Bentel Bentel Monograph

Craft Los Angeles Los Angeles, California

In this fourth of the six Craft restaurants Bentel & Bentel designed for chef Tom Colicchio, they again used a limited set of materials and the simplest craftsmanship to relate the architecture to his approach to cooking. Here, as elsewhere, he applies the highest form of uncomplicated craft to explore the full flavor of each farm-raised ingredient and serves each one unadorned on its separate plate, to be shared by all at the table. The parameters of the plan here specified a total of 275 seats, including a 40-seat private dining room and a 75-seat outdoor terrace, supported by a 3,500-square-foot kitchen and a 1,000-bottle wine case. Their design approach, here as elsewhere, drew on the specific context, which in Los Angeles was radically different from the 19 th -century urban fabric of the original Craft in New York. Here, the restaurant occupies a new one-story aluminum-and-glass building, with a terrace overlooking a lushly planted park at the center of the recently refurbished Century City office and cultural superblock. The building's muscularly curved floor-to-ceiling glass wall overlooks the terrace and dominates the interior.
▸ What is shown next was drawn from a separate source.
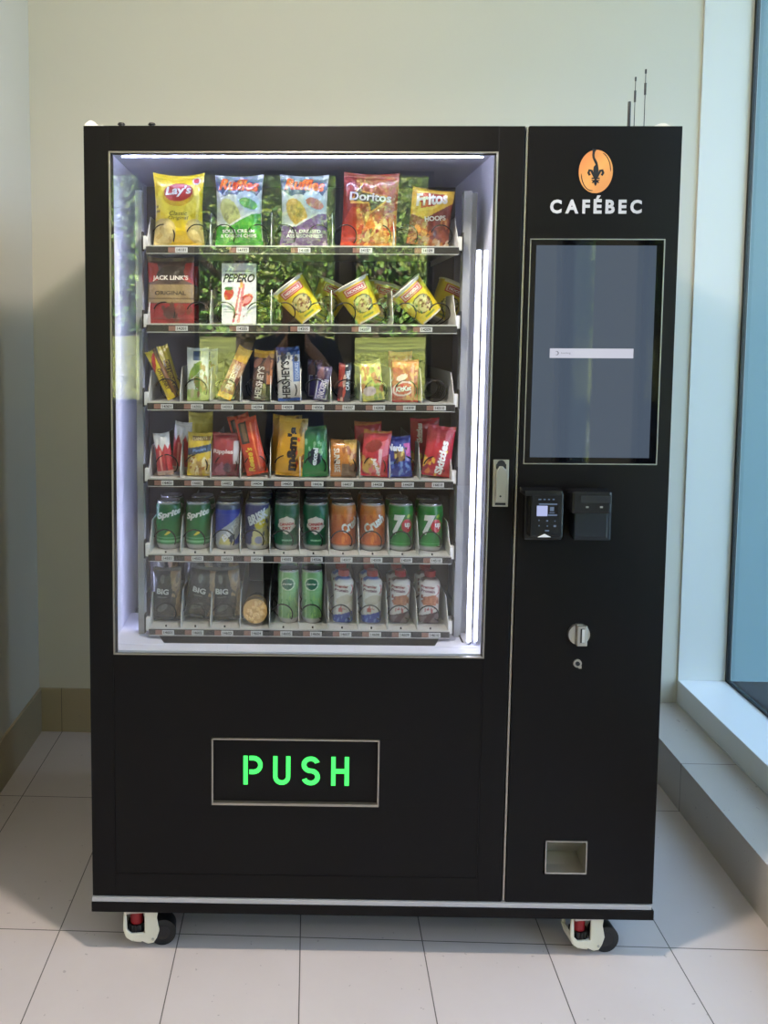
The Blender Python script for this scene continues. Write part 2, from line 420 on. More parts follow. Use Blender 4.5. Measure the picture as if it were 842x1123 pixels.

Responding to the sinuous plan of this wall, the architects rotated its curve vertically to form continuous fabric-covered panels that swath the ceiling and one wall of the main dining room. Two straight vertical planes set perpendicular to each other — a standing-seam bronze partition and a blackened steel and glass wine case — help define the major interior program areas of bar, main dining, and private dining rooms. The building's columns, clad in sandblasted bronze plate, punctuate the patrons' experience throughout the restaurant, while recalling the hefty columns in the original New York Craft and its namesakes in other cities. The sensual appreciation of these materials is heightened by their contrasts: taut fabric-clad panels against roughened bronze column surfaces, the crisp transparency of the wine rack balanced by the old-growth oak flooring and custom-designed teak and walnut millwork used both inside and outside. Throughout, all furnishings and fittings were designed by the architects to celebrate their materials and the elegantly simple craftsmanship of assembling them. These materials are intentionally left unprotected to encourage variations in texture and color that will be induced by age and use.